SHORT EXERCISE: Print, exactly and completely, every entry in the data.
____ INPUT RECORDS
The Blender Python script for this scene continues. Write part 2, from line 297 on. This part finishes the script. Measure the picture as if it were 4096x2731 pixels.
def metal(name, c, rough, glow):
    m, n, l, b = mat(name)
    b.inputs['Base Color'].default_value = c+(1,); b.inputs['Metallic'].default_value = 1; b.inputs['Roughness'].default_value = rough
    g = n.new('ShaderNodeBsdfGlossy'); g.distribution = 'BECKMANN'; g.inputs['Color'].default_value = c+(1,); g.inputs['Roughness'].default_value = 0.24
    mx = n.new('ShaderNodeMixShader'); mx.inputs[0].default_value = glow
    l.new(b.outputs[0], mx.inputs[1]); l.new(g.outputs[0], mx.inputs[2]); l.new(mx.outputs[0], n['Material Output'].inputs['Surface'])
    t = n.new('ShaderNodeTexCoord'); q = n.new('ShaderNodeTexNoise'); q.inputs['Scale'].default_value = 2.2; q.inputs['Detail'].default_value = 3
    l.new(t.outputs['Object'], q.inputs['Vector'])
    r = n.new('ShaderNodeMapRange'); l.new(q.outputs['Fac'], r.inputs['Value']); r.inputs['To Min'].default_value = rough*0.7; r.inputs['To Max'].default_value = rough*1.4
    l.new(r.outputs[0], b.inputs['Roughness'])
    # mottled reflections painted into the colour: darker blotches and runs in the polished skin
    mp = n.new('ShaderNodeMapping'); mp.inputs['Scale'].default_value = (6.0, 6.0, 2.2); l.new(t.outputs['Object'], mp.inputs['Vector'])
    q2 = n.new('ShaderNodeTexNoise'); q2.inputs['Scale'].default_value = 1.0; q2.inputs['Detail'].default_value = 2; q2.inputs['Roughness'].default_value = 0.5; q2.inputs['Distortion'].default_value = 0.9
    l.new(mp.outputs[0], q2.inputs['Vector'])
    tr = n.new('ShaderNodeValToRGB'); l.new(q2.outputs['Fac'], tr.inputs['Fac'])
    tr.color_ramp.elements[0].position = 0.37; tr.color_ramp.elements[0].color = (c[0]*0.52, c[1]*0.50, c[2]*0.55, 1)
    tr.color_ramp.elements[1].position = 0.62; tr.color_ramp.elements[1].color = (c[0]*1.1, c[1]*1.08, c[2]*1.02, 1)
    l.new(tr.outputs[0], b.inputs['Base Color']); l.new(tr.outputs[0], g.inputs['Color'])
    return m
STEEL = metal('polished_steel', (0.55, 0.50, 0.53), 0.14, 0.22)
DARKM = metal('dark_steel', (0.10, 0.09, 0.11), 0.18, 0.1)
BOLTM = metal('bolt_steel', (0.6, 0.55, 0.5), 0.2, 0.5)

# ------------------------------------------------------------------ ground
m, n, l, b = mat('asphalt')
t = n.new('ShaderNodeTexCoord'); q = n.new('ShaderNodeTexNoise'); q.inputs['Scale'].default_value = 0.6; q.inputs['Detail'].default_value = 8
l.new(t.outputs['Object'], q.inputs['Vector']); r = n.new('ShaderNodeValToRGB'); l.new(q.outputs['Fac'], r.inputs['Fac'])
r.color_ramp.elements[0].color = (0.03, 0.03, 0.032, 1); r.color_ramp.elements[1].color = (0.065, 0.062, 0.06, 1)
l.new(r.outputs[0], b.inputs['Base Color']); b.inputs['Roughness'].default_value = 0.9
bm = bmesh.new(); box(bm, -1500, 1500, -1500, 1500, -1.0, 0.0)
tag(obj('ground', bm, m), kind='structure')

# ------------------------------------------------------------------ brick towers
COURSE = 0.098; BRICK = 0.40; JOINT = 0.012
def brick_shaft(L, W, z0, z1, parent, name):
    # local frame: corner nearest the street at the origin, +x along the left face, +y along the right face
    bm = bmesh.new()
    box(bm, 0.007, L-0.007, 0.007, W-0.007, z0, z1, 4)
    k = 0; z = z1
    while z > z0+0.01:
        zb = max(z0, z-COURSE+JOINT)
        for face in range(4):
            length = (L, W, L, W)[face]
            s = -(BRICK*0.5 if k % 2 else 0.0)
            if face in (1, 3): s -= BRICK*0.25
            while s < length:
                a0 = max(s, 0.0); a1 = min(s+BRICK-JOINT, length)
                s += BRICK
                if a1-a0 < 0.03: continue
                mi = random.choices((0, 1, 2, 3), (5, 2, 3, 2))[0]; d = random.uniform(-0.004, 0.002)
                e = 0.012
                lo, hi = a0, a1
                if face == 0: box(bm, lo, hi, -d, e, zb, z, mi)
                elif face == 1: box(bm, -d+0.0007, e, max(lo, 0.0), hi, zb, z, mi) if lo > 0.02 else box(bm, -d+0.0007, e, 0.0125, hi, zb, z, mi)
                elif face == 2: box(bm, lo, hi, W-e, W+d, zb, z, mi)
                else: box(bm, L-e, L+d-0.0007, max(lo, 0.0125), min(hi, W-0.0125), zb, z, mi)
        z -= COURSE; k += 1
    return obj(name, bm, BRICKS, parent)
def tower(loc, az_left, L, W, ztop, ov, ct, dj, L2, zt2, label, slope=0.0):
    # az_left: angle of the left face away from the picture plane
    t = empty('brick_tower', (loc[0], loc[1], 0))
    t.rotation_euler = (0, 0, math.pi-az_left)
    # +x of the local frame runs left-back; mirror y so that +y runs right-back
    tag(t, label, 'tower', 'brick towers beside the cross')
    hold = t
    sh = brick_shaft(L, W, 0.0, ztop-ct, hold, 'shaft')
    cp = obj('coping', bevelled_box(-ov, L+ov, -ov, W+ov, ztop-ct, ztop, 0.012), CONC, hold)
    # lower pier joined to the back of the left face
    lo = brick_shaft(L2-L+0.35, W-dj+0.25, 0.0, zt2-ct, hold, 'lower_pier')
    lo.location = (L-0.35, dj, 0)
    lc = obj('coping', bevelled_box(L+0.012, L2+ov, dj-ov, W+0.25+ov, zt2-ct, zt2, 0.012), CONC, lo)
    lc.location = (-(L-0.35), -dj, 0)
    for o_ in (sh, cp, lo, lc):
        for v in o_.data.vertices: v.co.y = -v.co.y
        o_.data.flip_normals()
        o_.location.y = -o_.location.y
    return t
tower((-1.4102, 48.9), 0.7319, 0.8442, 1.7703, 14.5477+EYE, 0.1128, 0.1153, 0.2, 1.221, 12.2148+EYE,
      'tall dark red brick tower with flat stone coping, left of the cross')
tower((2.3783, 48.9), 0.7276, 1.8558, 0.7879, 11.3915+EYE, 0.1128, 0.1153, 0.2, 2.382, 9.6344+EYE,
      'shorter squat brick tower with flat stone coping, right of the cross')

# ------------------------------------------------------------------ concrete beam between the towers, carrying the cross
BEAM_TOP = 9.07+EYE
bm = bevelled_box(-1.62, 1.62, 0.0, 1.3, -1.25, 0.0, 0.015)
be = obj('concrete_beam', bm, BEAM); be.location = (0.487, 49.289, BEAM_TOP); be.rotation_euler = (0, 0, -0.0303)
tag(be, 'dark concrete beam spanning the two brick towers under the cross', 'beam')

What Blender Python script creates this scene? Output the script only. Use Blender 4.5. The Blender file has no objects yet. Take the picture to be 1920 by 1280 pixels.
________
OUTPUT FOR THIS EXERCISE:
The Blender Python script for this scene continues. Write part 2, from line 297 on. This part finishes the script. Measure the picture as if it were 4096x2731 pixels.
def metal(name, c, rough, glow):
    m, n, l, b = mat(name)
    b.inputs['Base Color'].default_value = c+(1,); b.inputs['Metallic'].default_value = 1; b.inputs['Roughness'].default_value = rough
    g = n.new('ShaderNodeBsdfGlossy'); g.distribution = 'BECKMANN'; g.inputs['Color'].default_value = c+(1,); g.inputs['Roughness'].default_value = 0.24
    mx = n.new('ShaderNodeMixShader'); mx.inputs[0].default_value = glow
    l.new(b.outputs[0], mx.inputs[1]); l.new(g.outputs[0], mx.inputs[2]); l.new(mx.outputs[0], n['Material Output'].inputs['Surface'])
    t = n.new('ShaderNodeTexCoord'); q = n.new('ShaderNodeTexNoise'); q.inputs['Scale'].default_value = 2.2; q.inputs['Detail'].default_value = 3
    l.new(t.outputs['Object'], q.inputs['Vector'])
    r = n.new('ShaderNodeMapRange'); l.new(q.outputs['Fac'], r.inputs['Value']); r.inputs['To Min'].default_value = rough*0.7; r.inputs['To Max'].default_value = rough*1.4
    l.new(r.outputs[0], b.inputs['Roughness'])
    # mottled reflections painted into the colour: darker blotches and runs in the polished skin
    mp = n.new('ShaderNodeMapping'); mp.inputs['Scale'].default_value = (6.0, 6.0, 2.2); l.new(t.outputs['Object'], mp.inputs['Vector'])
    q2 = n.new('ShaderNodeTexNoise'); q2.inputs['Scale'].default_value = 1.0; q2.inputs['Detail'].default_value = 2; q2.inputs['Roughness'].default_value = 0.5; q2.inputs['Distortion'].default_value = 0.9
    l.new(mp.outputs[0], q2.inputs['Vector'])
    tr = n.new('ShaderNodeValToRGB'); l.new(q2.outputs['Fac'], tr.inputs['Fac'])
    tr.color_ramp.elements[0].position = 0.37; tr.color_ramp.elements[0].color = (c[0]*0.52, c[1]*0.50, c[2]*0.55, 1)
    tr.color_ramp.elements[1].position = 0.62; tr.color_ramp.elements[1].color = (c[0]*1.1, c[1]*1.08, c[2]*1.02, 1)
    l.new(tr.outputs[0], b.inputs['Base Color']); l.new(tr.outputs[0], g.inputs['Color'])
    return m
STEEL = metal('polished_steel', (0.55, 0.50, 0.53), 0.14, 0.22)
DARKM = metal('dark_steel', (0.10, 0.09, 0.11), 0.18, 0.1)
BOLTM = metal('bolt_steel', (0.6, 0.55, 0.5), 0.2, 0.5)

# ------------------------------------------------------------------ ground
m, n, l, b = mat('asphalt')
t = n.new('ShaderNodeTexCoord'); q = n.new('ShaderNodeTexNoise'); q.inputs['Scale'].default_value = 0.6; q.inputs['Detail'].default_value = 8
l.new(t.outputs['Object'], q.inputs['Vector']); r = n.new('ShaderNodeValToRGB'); l.new(q.outputs['Fac'], r.inputs['Fac'])
r.color_ramp.elements[0].color = (0.03, 0.03, 0.032, 1); r.color_ramp.elements[1].color = (0.065, 0.062, 0.06, 1)
l.new(r.outputs[0], b.inputs['Base Color']); b.inputs['Roughness'].default_value = 0.9
bm = bmesh.new(); box(bm, -1500, 1500, -1500, 1500, -1.0, 0.0)
tag(obj('ground', bm, m), kind='structure')

# ------------------------------------------------------------------ brick towers
COURSE = 0.098; BRICK = 0.40; JOINT = 0.012
def brick_shaft(L, W, z0, z1, parent, name):
    # local frame: corner nearest the street at the origin, +x along the left face, +y along the right face
    bm = bmesh.new()
    box(bm, 0.007, L-0.007, 0.007, W-0.007, z0, z1, 4)
    k = 0; z = z1
    while z > z0+0.01:
        zb = max(z0, z-COURSE+JOINT)
        for face in range(4):
            length = (L, W, L, W)[face]
            s = -(BRICK*0.5 if k % 2 else 0.0)
            if face in (1, 3): s -= BRICK*0.25
            while s < length:
                a0 = max(s, 0.0); a1 = min(s+BRICK-JOINT, length)
                s += BRICK
                if a1-a0 < 0.03: continue
                mi = random.choices((0, 1, 2, 3), (5, 2, 3, 2))[0]; d = random.uniform(-0.004, 0.002)
                e = 0.012
                lo, hi = a0, a1
                if face == 0: box(bm, lo, hi, -d, e, zb, z, mi)
                elif face == 1: box(bm, -d+0.0007, e, max(lo, 0.0), hi, zb, z, mi) if lo > 0.02 else box(bm, -d+0.0007, e, 0.0125, hi, zb, z, mi)
                elif face == 2: box(bm, lo, hi, W-e, W+d, zb, z, mi)
                else: box(bm, L-e, L+d-0.0007, max(lo, 0.0125), min(hi, W-0.0125), zb, z, mi)
        z -= COURSE; k += 1
    return obj(name, bm, BRICKS, parent)
def tower(loc, az_left, L, W, ztop, ov, ct, dj, L2, zt2, label, slope=0.0):
    # az_left: angle of the left face away from the picture plane
    t = empty('brick_tower', (loc[0], loc[1], 0))
    t.rotation_euler = (0, 0, math.pi-az_left)
    # +x of the local frame runs left-back; mirror y so that +y runs right-back
    tag(t, label, 'tower', 'brick towers beside the cross')
    hold = t
    sh = brick_shaft(L, W, 0.0, ztop-ct, hold, 'shaft')
    cp = obj('coping', bevelled_box(-ov, L+ov, -ov, W+ov, ztop-ct, ztop, 0.012), CONC, hold)
    # lower pier joined to the back of the left face
    lo = brick_shaft(L2-L+0.35, W-dj+0.25, 0.0, zt2-ct, hold, 'lower_pier')
    lo.location = (L-0.35, dj, 0)
    lc = obj('coping', bevelled_box(L+0.012, L2+ov, dj-ov, W+0.25+ov, zt2-ct, zt2, 0.012), CONC, lo)
    lc.location = (-(L-0.35), -dj, 0)
    for o_ in (sh, cp, lo, lc):
        for v in o_.data.vertices: v.co.y = -v.co.y
        o_.data.flip_normals()
        o_.location.y = -o_.location.y
    return t
tower((-1.4102, 48.9), 0.7319, 0.8442, 1.7703, 14.5477+EYE, 0.1128, 0.1153, 0.2, 1.221, 12.2148+EYE,
      'tall dark red brick tower with flat stone coping, left of the cross')
tower((2.3783, 48.9), 0.7276, 1.8558, 0.7879, 11.3915+EYE, 0.1128, 0.1153, 0.2, 2.382, 9.6344+EYE,
      'shorter squat brick tower with flat stone coping, right of the cross')

# ------------------------------------------------------------------ concrete beam between the towers, carrying the cross
BEAM_TOP = 9.07+EYE
bm = bevelled_box(-1.62, 1.62, 0.0, 1.3, -1.25, 0.0, 0.015)
be = obj('concrete_beam', bm, BEAM); be.location = (0.487, 49.289, BEAM_TOP); be.rotation_euler = (0, 0, -0.0303)
tag(be, 'dark concrete beam spanning the two brick towers under the cross', 'beam')

What Blender Python script creates this scene? Output the script only. Use Blender 4.5. The Blender file has no objects yet. Take the picture to be 1920 by 1280 pixels.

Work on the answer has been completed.